If the assets are written down to $8.7 billion then the federal government and Emera will be fully protected but the NL government will have lost out. The province’s share value will be zero. The debt incurred by the province will remain, with no offsetting assets, so our net debt will rise from $14.6 billion (projected for March 31, 2018) to $18.6 billion. If the write-down reduces asset values from $12.7 billion to $4 billion then the federal government will lose $3.9 billion as will federal taxpayers while the province’s net debt will rise to $18.6 billion. Bondholders, protected by a federal loan guarantee, will be saved harmless.

PlanetNL has concluded that if the value Muskrat Falls measured by the present value of earnings, a well-accepted method among appraisers, then the assets will have zero value.
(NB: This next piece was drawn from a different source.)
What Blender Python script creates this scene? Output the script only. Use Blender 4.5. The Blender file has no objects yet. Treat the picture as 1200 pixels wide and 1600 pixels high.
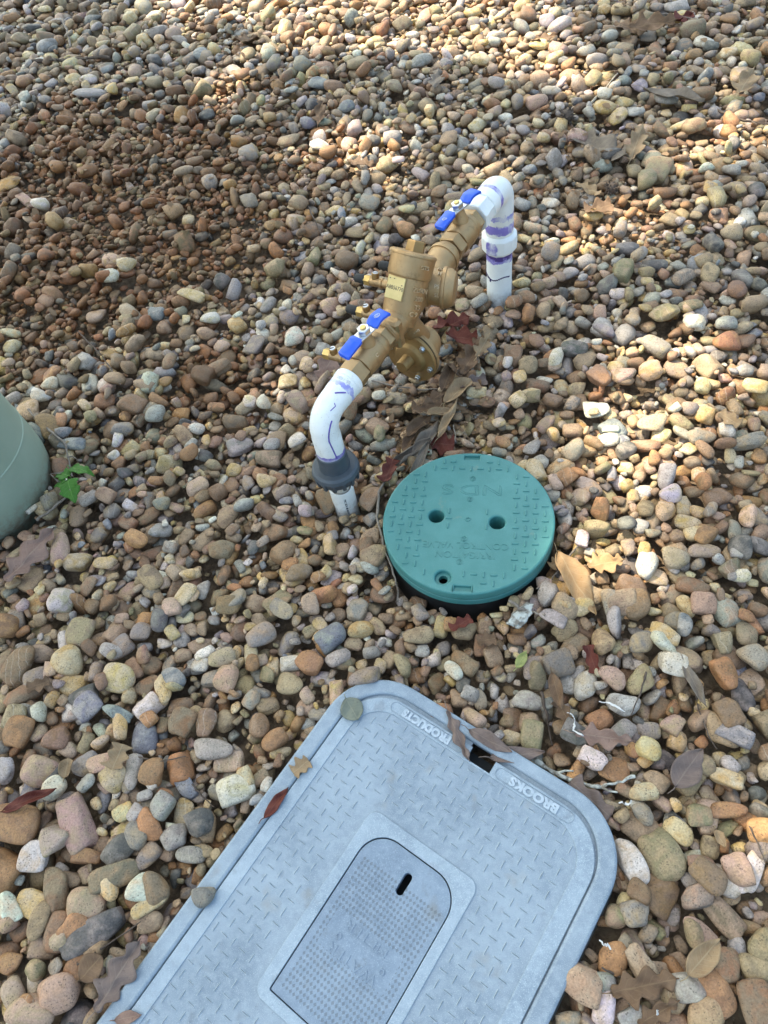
import bpy, bmesh, math, random
import numpy as np
from mathutils import Vector, Matrix
random.seed(7); rng = np.random.default_rng(11)
S = bpy.context.scene; COL = S.collection

# ------------------------------------------------------------------ camera, sky, sun, exposure
FPX, NADX, NADY, CAM_H = 1140.0, 175.0, 809.0, 1.0        # focal length and nadir (pixels of the 1200x1600 photo), camera height
_d = np.array([NADX, -NADY, -FPX]); _d /= np.linalg.norm(_d)
_Z = -_d; _F = np.array([0, 0, -1.0]); _Y = _F - _F.dot(_Z) * _Z; _Y /= np.linalg.norm(_Y); _X = np.cross(_Y, _Z)
RC = np.array([_X, _Y, _Z]); CAM = np.array([0, 0, CAM_H])
cam = bpy.data.cameras.new('camera'); cam_o = bpy.data.objects.new('camera', cam); COL.objects.link(cam_o)
cam.sensor_fit = 'VERTICAL'; cam.sensor_height = 24.0; cam.lens = 24.0 * FPX / 1600.0
cam.clip_start = 0.02; cam.clip_end = 400
mw = Matrix([list(RC[i]) + [CAM[i]] for i in range(3)] + [[0, 0, 0, 1]]); cam_o.matrix_world = mw
S.camera = cam_o

SUN = np.array([-0.42, 0.42, 0.80]); SUN /= np.linalg.norm(SUN)
w = bpy.data.worlds.new('World'); S.world = w; w.use_nodes = True
nt = w.node_tree; bg = nt.nodes['Background']; sky = nt.nodes.new('ShaderNodeTexSky'); sky.sky_type = 'NISHITA'
sky.sun_disc = False; sky.sun_elevation = math.asin(SUN[2]); sky.sun_rotation = math.atan2(SUN[0], SUN[1]) % (2 * math.pi)
sky.air_density = 0.75; sky.dust_density = 5.0; sky.ozone_density = 0.6
tint = nt.nodes.new('ShaderNodeMix'); tint.data_type = 'RGBA'; tint.blend_type = 'MULTIPLY'; tint.inputs[0].default_value = 1.0; tint.inputs[7].default_value = (1.0, 1.10, .99, 1)
nt.links.new(sky.outputs[0], tint.inputs[6]); nt.links.new(tint.outputs[2], bg.inputs[0]); bg.inputs[1].default_value = 0.145
sl = bpy.data.lights.new('sun', 'SUN'); sl.energy = 3.7; sl.angle = math.radians(0.5); sl.color = (1.0, 0.87, 0.66)
so = bpy.data.objects.new('sun', sl); COL.objects.link(so); so.rotation_euler = Vector(SUN).to_track_quat('Z', 'Y').to_euler(); so.location = (0, 0, 12)
S.view_settings.view_transform = 'Standard'; S.view_settings.look = 'None'; S.view_settings.gamma = 1.0
S.view_settings.use_curve_mapping = False; S.view_settings.exposure = 1.98

# ------------------------------------------------------------------ helpers
def ray(u, v): return RC @ np.array([u - 600.0, -(v - 800.0), -FPX])
def at(u, v, z=0.0):                                      # the point of height z that stands at this place of the photo
    r = ray(u, v); return CAM + r * ((z - CAM[2]) / r[2])
def proj(p):
    c = (np.asarray(p, float) - CAM) @ RC
    return np.stack([600 + FPX * c[..., 0] / -c[..., 2], 800 - FPX * c[..., 1] / -c[..., 2]], -1)
def nrm(v): v = np.asarray(v, float); return v / np.linalg.norm(v)
def perp(ax, ref=None):
    ax = nrm(ax); r = np.array([0, 0, 1.0]) if ref is None else np.asarray(ref, float)
    if abs(ax @ nrm(r)) > .95: r = np.array([1.0, 0, 0])
    x = nrm(r - ax * (r @ ax)); return x, np.cross(ax, x)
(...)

In this event we will have lost our full equity investment of $4 billion. Before this happens will we be required to inject even more equity capital if the cost escalates further as a result of our completion guarantee?

Should the AG for NL now investigate the fictitious unearned revenues, electricity demand projections, cost estimates and the misrepresentation of power supply available? Should the AG also review the contingent liabilities of the province to determine if the Public Accounts fully represent the recourse to the province provided in the loan guarantee agreement, which can be triggered by further cost escalation (the completion guarantee embodied in Schedule A section 2 of the 2012 loan guarantee agreement).

Yes Muskrat Falls is a Ponzi scheme, grounded on fiction and deceit. However, the $12.7 billion and rising cost is not fiction. The costs are real. We must begin with straight talk as to where we are, how we got here and how to escape from the Ponzi scheme we have constructed for ourselves.

The appointment of a Commission of Inquiry should be the beginning of this process but only if the terms of reference are sufficiently broad and if the Commissioners selected have the necessary skills for this daunting task.